Wednesday, 20 June 2012

Review: FALLING SKIES, 2.1 & 2.2 - "World's Apart" & "Shall We Gather at the River"

Wednesday, 20 June 2012
**½ (out of four)

I really enjoyed the first batch of Falling Skies episodes from season 1, but then the show started to spin its wheels and my interest diminished. I managed to watch the whole season, but beyond a few moments the show didn't capitalise on its concept and make its characters matter. Even now, I struggle to remember people's names, have no real connection with the majority of folk, and don't feel compelled to keep watching. Although, on a visual level, Falling Skies at least delivers the goods. The various alien paraphernalia, but particularly the two alien breeds themselves (the crab-like "skitters" and their sleek humanoid “Overlords"), look absolutely terrific. There appears to have been improvements with skin texture and animation between seasons, because they're remarkably lifelike and realistic this year. It's just a pity the humans don't leap off the screen as much.

Last season ended similarly to Close Encounters Of The Third Kind, if Spielberg's aliens had been aggressors, with historian action hero Tom Mason (Noah Wyle) agreeing to board an alien ship to prevent his sons coming to harm. The two-part premiere (aptly airing on Father's Day) played around with chronology, featuring a jump forward in time by three months and subsequent use of flashbacks, but I was glad writer Mark Verheiden (Battlestar Galactica) played fair with the audience. We still got a decent look inside the spaceship Tom entered, in scenes echoing Fire In The Sky at times, and our first human/Overlord interaction.

The show feels like it's on surer footing when the humans are interacting with aliens, either personally or during a military attack in the streets. It's only when the focus shifts to the characters that you find yourself struggling to care sometimes. Wyle's great as the everyman protagonist trying to protect his three kids, and I like world-weary Captain Weaver (Will Patton doing Lee Majors), but almost everyone else are just vaguely familiar faces--still. And that's a shame, because I'd love to really care about the Mason's as a family dynamic, but I don't. The adults definitely need to rise up and take charge more; particularly Moon Bloodgood as Dr Glass and "bad boy" Pauly Shore-alike Colin Cunningham as biker/chef Pope. At least we have a few new faces introduced in this two-part premiere, such as engineer Jamil (The Killing's Brandon Jay McLaren), who may prove more immediately successful.

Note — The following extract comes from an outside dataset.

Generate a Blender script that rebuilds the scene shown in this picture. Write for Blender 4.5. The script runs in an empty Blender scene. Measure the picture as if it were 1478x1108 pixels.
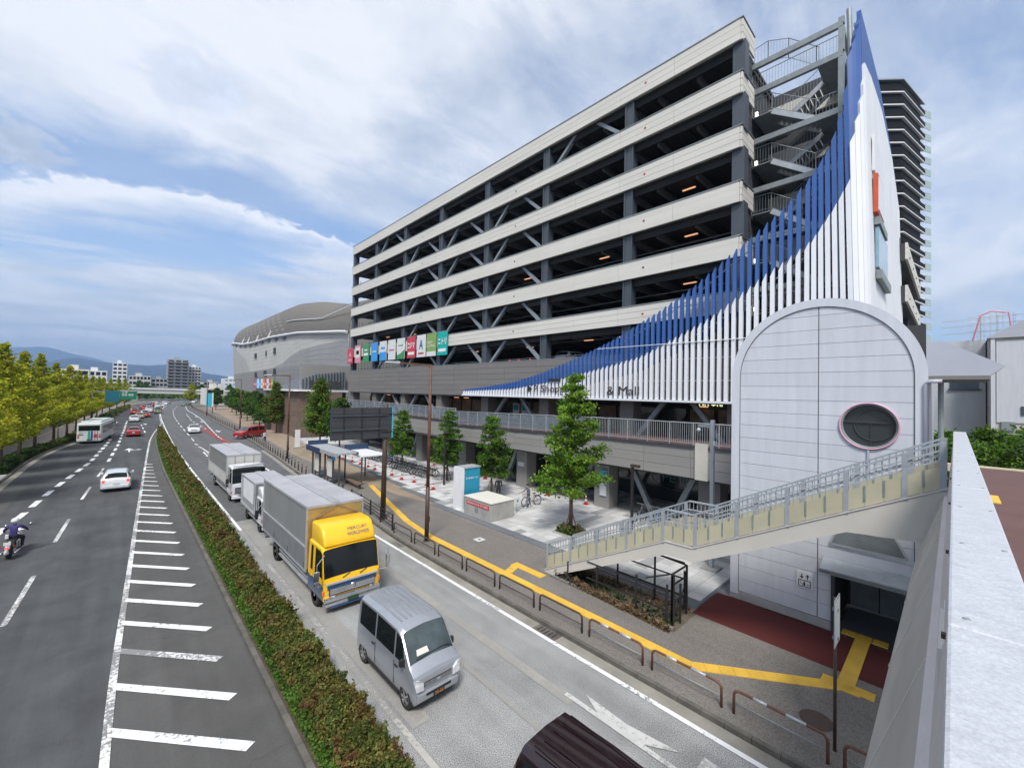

Overall, I'm going to stay positive about Falling Skies. I think the writers know what worked and failed last year, and there are some astute improvements already; like how the resistance is now fully mobile, which is great because the pacing was ruined by the frugal decision to have them take sanctuary in a high school for most of season 1. If the kids become better written, the adults take charge more, the action become more roving, and the overall story develop in enjoyable ways, Falling Skies could grow into a genuinely good alien invasion for the small-screen. It's one to keep watching and hoping for the best, because the conceptual basics are there, and lord knows the budget is.